What you should do: Repeat exactly what appears from the opening line of the listing to the line with "R = math.radians", inclusive.

Data:
---
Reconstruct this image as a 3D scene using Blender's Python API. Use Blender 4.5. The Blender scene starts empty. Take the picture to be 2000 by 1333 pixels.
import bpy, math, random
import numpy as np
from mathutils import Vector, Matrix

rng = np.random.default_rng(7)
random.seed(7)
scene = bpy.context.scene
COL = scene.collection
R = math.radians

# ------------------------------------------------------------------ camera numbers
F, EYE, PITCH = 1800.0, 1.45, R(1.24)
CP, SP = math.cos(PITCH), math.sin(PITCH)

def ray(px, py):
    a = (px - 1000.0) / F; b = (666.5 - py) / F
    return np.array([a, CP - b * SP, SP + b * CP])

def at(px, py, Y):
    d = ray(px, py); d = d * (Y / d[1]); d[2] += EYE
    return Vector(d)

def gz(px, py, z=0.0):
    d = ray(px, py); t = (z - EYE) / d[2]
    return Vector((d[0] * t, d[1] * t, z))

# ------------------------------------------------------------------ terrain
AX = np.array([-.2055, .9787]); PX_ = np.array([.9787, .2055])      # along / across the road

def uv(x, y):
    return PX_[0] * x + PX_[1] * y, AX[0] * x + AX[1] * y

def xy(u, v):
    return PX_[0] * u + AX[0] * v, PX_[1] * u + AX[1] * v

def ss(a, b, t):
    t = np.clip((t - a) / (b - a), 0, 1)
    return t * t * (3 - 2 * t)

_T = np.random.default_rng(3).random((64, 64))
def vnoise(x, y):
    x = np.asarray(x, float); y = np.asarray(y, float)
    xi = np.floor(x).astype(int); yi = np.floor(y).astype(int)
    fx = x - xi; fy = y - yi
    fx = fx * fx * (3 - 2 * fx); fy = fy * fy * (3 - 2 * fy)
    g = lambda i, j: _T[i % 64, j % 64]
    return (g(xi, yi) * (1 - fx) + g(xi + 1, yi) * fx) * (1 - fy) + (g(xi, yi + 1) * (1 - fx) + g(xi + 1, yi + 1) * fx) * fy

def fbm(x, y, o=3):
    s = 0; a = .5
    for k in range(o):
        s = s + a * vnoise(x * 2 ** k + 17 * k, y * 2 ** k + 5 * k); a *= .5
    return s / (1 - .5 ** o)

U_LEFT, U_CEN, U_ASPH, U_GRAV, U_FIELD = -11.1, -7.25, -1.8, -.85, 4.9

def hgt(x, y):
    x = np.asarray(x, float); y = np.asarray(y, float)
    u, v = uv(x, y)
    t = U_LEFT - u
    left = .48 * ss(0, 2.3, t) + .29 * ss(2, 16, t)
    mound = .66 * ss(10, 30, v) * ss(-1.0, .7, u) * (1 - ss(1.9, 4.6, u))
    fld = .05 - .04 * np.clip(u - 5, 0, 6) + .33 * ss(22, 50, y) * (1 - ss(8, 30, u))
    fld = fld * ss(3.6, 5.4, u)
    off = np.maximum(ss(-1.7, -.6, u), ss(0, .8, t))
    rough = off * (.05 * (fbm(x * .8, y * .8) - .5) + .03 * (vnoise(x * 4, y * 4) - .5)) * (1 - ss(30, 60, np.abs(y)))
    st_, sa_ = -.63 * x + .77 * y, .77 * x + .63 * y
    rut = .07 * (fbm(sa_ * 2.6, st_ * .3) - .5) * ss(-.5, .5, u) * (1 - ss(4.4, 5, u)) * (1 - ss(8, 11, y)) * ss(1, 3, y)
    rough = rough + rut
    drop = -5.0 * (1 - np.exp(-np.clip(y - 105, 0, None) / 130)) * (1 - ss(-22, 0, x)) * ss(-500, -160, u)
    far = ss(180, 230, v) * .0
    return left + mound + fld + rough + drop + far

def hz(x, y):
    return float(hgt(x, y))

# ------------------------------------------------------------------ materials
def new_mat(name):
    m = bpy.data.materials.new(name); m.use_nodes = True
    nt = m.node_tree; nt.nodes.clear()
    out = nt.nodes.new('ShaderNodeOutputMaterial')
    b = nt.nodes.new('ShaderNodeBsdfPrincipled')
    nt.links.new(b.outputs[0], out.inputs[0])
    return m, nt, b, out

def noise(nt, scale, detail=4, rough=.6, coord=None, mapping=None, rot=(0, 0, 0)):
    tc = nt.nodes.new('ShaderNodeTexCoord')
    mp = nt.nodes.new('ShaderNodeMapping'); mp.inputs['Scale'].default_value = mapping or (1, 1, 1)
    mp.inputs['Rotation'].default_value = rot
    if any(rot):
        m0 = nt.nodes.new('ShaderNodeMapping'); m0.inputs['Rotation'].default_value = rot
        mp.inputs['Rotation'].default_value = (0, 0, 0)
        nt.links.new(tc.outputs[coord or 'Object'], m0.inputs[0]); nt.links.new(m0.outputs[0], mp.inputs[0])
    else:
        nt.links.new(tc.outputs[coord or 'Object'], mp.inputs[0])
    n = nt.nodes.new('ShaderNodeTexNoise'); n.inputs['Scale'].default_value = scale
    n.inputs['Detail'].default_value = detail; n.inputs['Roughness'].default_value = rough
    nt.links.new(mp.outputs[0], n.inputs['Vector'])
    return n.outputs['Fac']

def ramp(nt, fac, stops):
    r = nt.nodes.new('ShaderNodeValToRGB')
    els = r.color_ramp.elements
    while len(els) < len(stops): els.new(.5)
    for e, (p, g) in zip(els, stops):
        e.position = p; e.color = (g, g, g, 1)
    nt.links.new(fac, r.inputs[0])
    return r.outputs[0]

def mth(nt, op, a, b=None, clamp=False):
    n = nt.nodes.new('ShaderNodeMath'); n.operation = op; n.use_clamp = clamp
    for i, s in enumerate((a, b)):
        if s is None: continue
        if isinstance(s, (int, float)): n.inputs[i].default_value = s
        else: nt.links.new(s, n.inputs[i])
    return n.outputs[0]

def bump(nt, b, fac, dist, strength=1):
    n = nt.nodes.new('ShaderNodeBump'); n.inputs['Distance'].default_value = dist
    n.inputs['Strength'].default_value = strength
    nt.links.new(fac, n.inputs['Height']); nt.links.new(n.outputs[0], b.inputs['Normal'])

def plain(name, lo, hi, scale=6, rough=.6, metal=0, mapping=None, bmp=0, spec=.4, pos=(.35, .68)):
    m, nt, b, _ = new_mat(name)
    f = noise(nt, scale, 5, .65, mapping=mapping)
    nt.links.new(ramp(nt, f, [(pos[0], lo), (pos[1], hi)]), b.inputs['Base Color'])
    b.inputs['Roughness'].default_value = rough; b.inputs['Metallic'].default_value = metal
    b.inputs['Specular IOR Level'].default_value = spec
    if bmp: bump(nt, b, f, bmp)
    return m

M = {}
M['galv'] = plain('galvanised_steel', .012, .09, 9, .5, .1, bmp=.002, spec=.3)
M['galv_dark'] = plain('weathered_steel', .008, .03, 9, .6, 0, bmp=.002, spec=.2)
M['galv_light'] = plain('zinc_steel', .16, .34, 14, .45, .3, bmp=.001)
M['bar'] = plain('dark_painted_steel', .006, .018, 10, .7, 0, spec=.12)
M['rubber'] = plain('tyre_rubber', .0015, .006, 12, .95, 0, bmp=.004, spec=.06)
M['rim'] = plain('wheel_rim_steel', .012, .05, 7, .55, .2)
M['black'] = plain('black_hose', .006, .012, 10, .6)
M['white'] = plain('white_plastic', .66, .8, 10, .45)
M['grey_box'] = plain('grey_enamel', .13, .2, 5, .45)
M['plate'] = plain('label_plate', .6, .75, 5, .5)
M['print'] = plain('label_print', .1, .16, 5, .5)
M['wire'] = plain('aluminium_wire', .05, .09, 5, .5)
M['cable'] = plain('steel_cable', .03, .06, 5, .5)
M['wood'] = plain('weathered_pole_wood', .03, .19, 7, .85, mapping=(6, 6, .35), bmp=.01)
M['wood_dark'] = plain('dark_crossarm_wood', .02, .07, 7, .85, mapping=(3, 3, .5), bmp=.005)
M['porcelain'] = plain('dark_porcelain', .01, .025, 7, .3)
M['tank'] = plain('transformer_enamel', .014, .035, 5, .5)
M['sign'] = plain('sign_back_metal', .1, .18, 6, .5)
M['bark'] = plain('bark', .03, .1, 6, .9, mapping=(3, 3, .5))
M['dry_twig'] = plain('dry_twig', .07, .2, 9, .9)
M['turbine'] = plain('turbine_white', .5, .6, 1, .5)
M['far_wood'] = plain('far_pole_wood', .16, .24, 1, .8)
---
Final answer:
Reconstruct this image as a 3D scene using Blender's Python API. Use Blender 4.5. The Blender scene starts empty. Take the picture to be 2000 by 1333 pixels.
import bpy, math, random
import numpy as np
from mathutils import Vector, Matrix

rng = np.random.default_rng(7)
random.seed(7)
scene = bpy.context.scene
COL = scene.collection
R = math.radians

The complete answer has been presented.